Explorations in Black Leadership

Co-Directed by Phyllis Leffler & Julian Bond

The Killing of Fred Hampton

BOND: Fast forward then to Bobby Rush — you're Bobby Rush — to Fred Hampton. I'm sorry.

RUSH: That's all right.

BOND: To Fred Hampton, and Fred Hampton gets, we know now, assassinated by the Chicago police. But at the first, they report it as a shoot-out —

RUSH: Right.

BOND: — and he's the aggressor and they're just defending themselves. How do you look at it from the very first?

RUSH: Well, I'll tell you. We — I mean, I knew instinctively that Fred had been killed, and I knew that Fred had been — there was no way that he would have gone down without taking some people down with him. He was just that type of person, one of the most courageous individuals, even as a young man. Fred was twenty-one when he was killed. Fred had so many gifts, so talented, and he was very, very courageous. I remember, you know, Fred would just, would not take too much off anybody, but he was a sensitive person.

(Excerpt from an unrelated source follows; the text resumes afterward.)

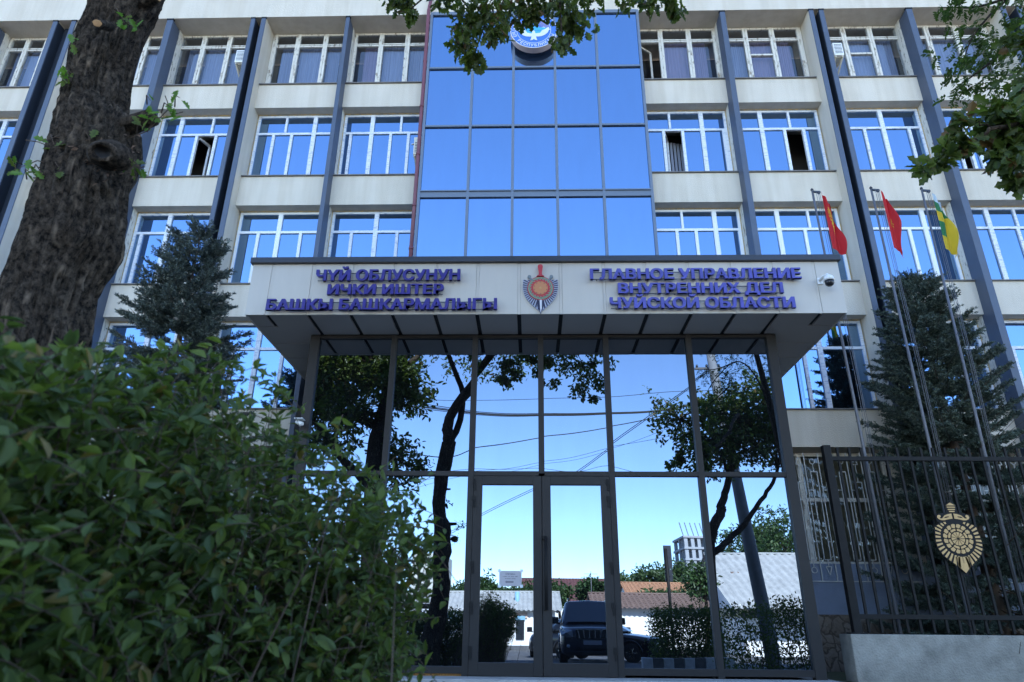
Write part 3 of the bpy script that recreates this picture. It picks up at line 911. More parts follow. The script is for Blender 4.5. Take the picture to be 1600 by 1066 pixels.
def ring_text(body, a_start, a_end, r, size):
    n = len(body)
    for i, ch in enumerate(body):
        if ch == ' ': continue
        a = a_start+(a_end-a_start)*i/(n-1)
        vs, fs = text_polys(ch, size, .0005, .002)
        ux, uz = -math.cos(a), -math.sin(a)        # letter top towards the centre
        rx, rz = -math.sin(a), math.cos(a)
        P = [(CO[0]+r*math.cos(a)+v[0]*rx+v[1]*ux, yf-.0105-v[2], CO[1]+r*math.sin(a)+v[0]*rz+v[1]*uz) for v in vs]
        mb.add(P, fs)


ring_text('КЫРГЫЗ РЕСПУБЛИКАСЫ', R_(150), R_(338), CR*.925, .115)
mb.build('lettering', C_WHITE, cr)

# ------------------------------------------------------------------ small things on the facade
def ac_unit(c, label, face=0, w=.42, h=.40, d=.24, m='white_plastic'):
    """c: lower front corner centre; the unit sits on a bracket and looks along x"""
    root = tag(empty('air_conditioner', c), label, 'air conditioner', 'air conditioners on the facade')
    x, y, z = c
    b = MB(); b.box(x-d/2, x+d/2, y, y+w, z, z+h)
    b.build('casing', M[m], root, .015)
    g = MB(); s_ = face
    xx = x+s_*(d/2+.004)
    for k in range(5):
        r = .04+.025*k
        pts = [(xx, y+w*.5+r*math.cos(t*math.pi/8), z+h*.5+r*math.sin(t*math.pi/8)) for t in range(17)]
        g.tube(pts, .004, 4, caps=False)
    for k in range(7): g.box(x-d/2+.03, x+d/2-.03, y-.004, y+.002, z+.06+k*.045, z+.075+k*.045)
    g.build('fan_grille', M['dark_plastic'], root)
    k = MB()
    for xa in (x-d*.35, x+d*.35):
        k.bar((xa, y+.02, z-.02), (xa, y+w+.2, z-.02), .03, .035); k.bar((xa, y+.05, z-.03), (xa, y+w+.15, z-.32), .03, .03)
    k.box(x-d*.5, x+d*.5, y+.06, y+.10, z-.018, z-.001); k.box(x-d*.5, x+d*.5, y+w-.1, y+w-.06, z-.018, z-.001)
    k.build('bracket', M['cream_plastic'], root)
    p = MB(); p.tube([(x, y+w-.02, z+h*.7), (x+.08, y+w+.05, z+h+.1), (x-.05, y+w+.12, z+h+.28), (x-.3, y+w+.14, z+h+.22)], .014, 6)
    p.build('hose', M['white_plastic'], root)
    return root


a = at(373, 97, 12.98); ac_unit((a.x, 12.98, a.z), 'small white air conditioner at the top floor beside the left fin pair', 1)
a = at(1312, 86, 12.98); ac_unit((a.x, 12.98, a.z), 'white air conditioner on a bracket at the top floor beside the right fin pair', -1)
a = at(653, 226, 12.95); ac_unit((a.x+.03, 12.95, a.z-.28), 'old grey air conditioner squeezed beside the red downpipe', -1, .4, .5, .26, 'cream_plastic')
a = at(268, 444, 12.95); ac_unit((a.x, 12.95, a.z), 'beige air conditioner on the sill behind the smaller spruce', 0, .4, .36, .6, 'cream_plastic')

dp = tag(empty('downpipe', (-2.57, 12.86, 6.2)), 'dark red downpipe along the left edge of the mirrored tower', 'downpipe')
mb = MB()
q = [(682, -8), (680.5, 18), (668, 130), (656, 260), (648.5, 400)]
pts = [at(x, y_, 12.80) for x, y_ in q]
pts = [Vector((-2.585, 12.78 if p.z > 15 else 12.83, p.z)) for p in pts]
pts[0].x += .06; pts[-1].z = 6.2
mb.tube(pts, .045, 12)
mb.build('pipe', M['red_pipe'], dp)
for z in (14.9, 13.6, 12.2, 10.8, 9.4, 8.3):
    c = MB(); c.lathe((-2.585, 12.825, z), [(.047, -.03), (.054, -.03), (.054, .03), (.047, .03)], 12); c.box(-2.60, -2.57, 12.86, 13.1, z-.015, z+.015)
    c.build('clamp', M['red_pipe'], dp)

# the dome camera at the right end of the fascia and the little one on the left post
c = at(1297, 436, 9.40)
ca = tag(empty('dome_camera', (c.x, 9.4, c.z-.15)), 'white dome camera with dark lens on the right end of the canopy', 'camera')
x, y, z = c.x, 9.44, c.z+.03
mb = MB(); mb.box(x-.10, x-.02, 9.605, 9.629, z-.01, z+.10); mb.tube([(x-.06, 9.61, z+.05), (x-.04, 9.53, z+.075), (x, 9.46, z+.075), (x, 9.44, z+.04)], .024, 10)
mb.build('arm', M['white_plastic'], ca)
mb = MB(); mb.lathe((x, y, z), [(.078, -.04), (.075, .0), (.063, .03), (.037, .05), (.01, .055)], 20)
mb.build('housing', M['white_plastic'], ca)
mb = MB(); mb.lathe((x, y, z-.04), [(.01, -.095), (.037, -.087), (.06, -.064), (.068, -.038), (.068, 0)], 20)
mb.build('dome', M['dark_plastic'], ca)
c = at(471, 663, 10.38)
ca = tag(empty('bullet_camera', (c.x, 10.38, c.z)), 'small white bullet camera low on the left porch post', 'camera')
mb = MB(); mb.tube([(c.x-.06, 10.33, c.z+.02), (c.x+.05, 10.26, c.z-.03)], .035, 10)
mb.box(c.x-.075, c.x+.06, 10.22, 10.36, c.z+.05, c.z+.06)
mb.build('housing', M['white_plastic'], ca)
mb = MB(); mb.tube([(c.x-.03, 10.32, c.z), (c.x-.04, 10.44, c.z-.02)], .014, 8)
mb.build('arm', M['white_plastic'], ca)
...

He really fought for the underdog, for the little people, so I knew instinctively that when the police came in that apartment, that they killed Fred and that they used some kind of — something to immobilize him.

That morning was a morning that, you know, of course, is etched in my spirit and in my mind. It was about 4:30, I got a call that there was a shootout at Fred's house and that the police had cordoned off the block that Fred lived on. And so I had someone to pick me up and we went to a house of a Panther that lived in the next block, and we were down in the basement, and we turned the radio on because we couldn't go out and they kept us informed through the radio and I heard that he was killed at about 6:30 that morning. They announced that he had been killed, and so at that point, you know, we, after — this was still — darkness was out.

And then when the daylight came, we understood that the police had left. And so we went to the apartment. And I guess, you know, they left because they were afraid to be in that neighborhood too long. They didn't know what the response was going to be, but in their haste to get out, they left the apartment open. And so by leaving the apartment open, that gave us an opportunity to let people in to see.

BOND: I remember seeing the little sticks stuck in the bullet holes on the outside of the door, and I thought to myself, "There's no better way of showing exactly what happened here." I mean, it was just incredible.

RUSH: Right. Sure. Yeah, Julian, we had I guess it was twenty-five thousand people to go through that apartment in a matter of two weeks or so and we actually had tours. We had Panthers showing people how the bullets came in and showing people how the police, the couple of bullets were shot out, but everything that they — their whole case — everything that they said turned out to be lies. I remember an example in the Chicago Tribune a day or two, because it became real controversial between the state's attorney and the Panther Party.

BOND: Hanrahan.

RUSH: Edward V. Hanrahan. And Hanrahan made — well, they went on television, they did this big reenactment of what he said took place and how the Panthers, you know, came and charged and these vicious Panthers and he talked about at the rear door this is evidence of where the Panthers were. It looked like it was holes, but I went back there and looked at that back door and what they had called holes was nothing but nail heads, you know, and I pointed this out. The Tribune had this big expose about "this shows that the Panthers were shooting back at the police" and things. And it was nothing but nail heads, so their story just totally collapsed on their frantic trying to justify what they had done. But Fred Hampton was killed in cold blood, and we found out later that he had been drugged, that the pathologist said that he had as much Seconal in him as it would take to kill an elephant.

BOND: Really?

RUSH: Yeah, so they had totally immobilized him, and then we found out later that there was an informant, William O'Neal, who had conspired with them to kill Fred.